An entity shall be considered as a Startup:
(i). Upto a period of 7 years from the date of incorporation/registration, if it is incorporated as a private limited company (as defined in the Companies Act, 2013) or registered as a partnership firm (registered under section 59 of the Partnership Act, 1932) or a limited liability partnership (under the Limited Liability Partnership Act, 2008) in India. In the case of Startups in the biotechnology sector, the period shall be upto 10 years from the date of its incorporation/ registration.
(ii). Turnover of the entity for any of the financial years since incorporation/ registration has not exceeded Rs. 25 crore
(iii). Entity is working towards innovation, development or improvement of products or processes or services, or if it is a scalable business model with a high potential of employment generation or wealth creation.

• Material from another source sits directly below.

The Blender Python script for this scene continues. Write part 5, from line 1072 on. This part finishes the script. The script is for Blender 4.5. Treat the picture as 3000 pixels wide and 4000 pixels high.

Provided that an entity formed by splitting up or reconstruction of an existing business shall not be considered a ‘Startup’. 


What's the issue?
This angel tax is now considered to be a major issue in the start-up world. Although this receipt is a capital receipt by all means, the tax authorities consider this as an Income in the hands of the company.

Further, the Fair Value prescribed under the tax laws is the Net Assets Method, which is hardly the method followed to raise funds for almost any start-up. The Net Asset Method takes into account only the historical performance of the company while valuation should always consider future earning capacity of the company.

Most of the start-ups negotiate the funding with the investors who usually have high negotiating power with deep pockets. They tend to negotiate a higher stake against a lower funding.

The tax authorities have sent notices to various start-up founders and have questioned the angels as well as valuers on how they've arrived at the value.

The move is a big kick to the start-up India initiative which the government claimed to have taken. After a lot of noise, the Government has assured that the tax authorities will "go easy" to implement this rule. With the elections just round the corner, it remains to be seen if the government will take this off this budget or not.